[ CHAPTER XXVI. SIGNOR BRUNO ]

[ CHAPTER XXVII. IN THE RUE ST. GINGOLPHE AGAIN ]

[ CHAPTER XXVIII. THE MAKING OF CHRISTIAN VELLACOTT ]


PREFACE

Henry Seton Merriman published his first novel, “Young Mistley,” in 1888, when he was twenty-six years old. Messrs. Bentley's reader, in his critique on the book, spoke of its “powerful situations” and unconventionality of treatment: and, while dwelling at much greater length on its failings, declared, in effect, its faults to be the right faults, and added that, if “Young Mistley” was not in itself a good novel, its author was one who might hereafter certainly write good novels.

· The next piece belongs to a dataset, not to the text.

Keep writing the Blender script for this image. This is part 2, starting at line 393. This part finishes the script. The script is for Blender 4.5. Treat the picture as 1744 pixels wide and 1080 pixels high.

“Young Mistley” was followed in quick succession by “The Phantom Future,” “Suspense,” and “Prisoners and Captives.” Some years later, considering them crude and immature works, the author, at some difficulty and with no little pecuniary loss, withdrew all these four first books from circulation in England. Their republication in America he was powerless to prevent. He therefore revised and abbreviated them, “conscious,” as he said himself in a preface, “of a hundred defects which the most careful revision cannot eliminate.” He was perhaps then, as he was ever, too severe a critic of his own works. But though these four early books have, added to youthful failings, the youthful merits of freshness, vigour and imagination, their author was undoubtedly right to suppress them. By writing them he learnt, it is true, the technique of his art: but no author wishes—or no author should wish—to give his copy-books to the world. It is as well then—it is certainly as he himself desired—that these four books do not form part of the present edition. It may, however, be noted that both “Young Mistley” and “Prisoners and Captives” dealt, as did “The Sowers” hereafter, with Russian subjects: “Suspense” is the story of a war-correspondent in the Russo-Turkish War of 1877: and “The Phantom Future” is the only novel of Merriman's in which the scene is laid entirely in his own country.

In 1892 he produced “The Slave of the Lamp,” which had run serially through the Cornhill Magazine, then under the editorship of Mr. James Payn.

To Mr. Payn, Merriman always felt that he owed a debt of gratitude for much shrewd and kindly advice and encouragement. But one item of that advice he neglected with, as Mr. Payn always generously owned, great advantage. Mr. Payn believed that the insular nature of the ordinary Briton made it, as a general rule, highly undesirable that the scene of any novel should be laid outside the British Isles.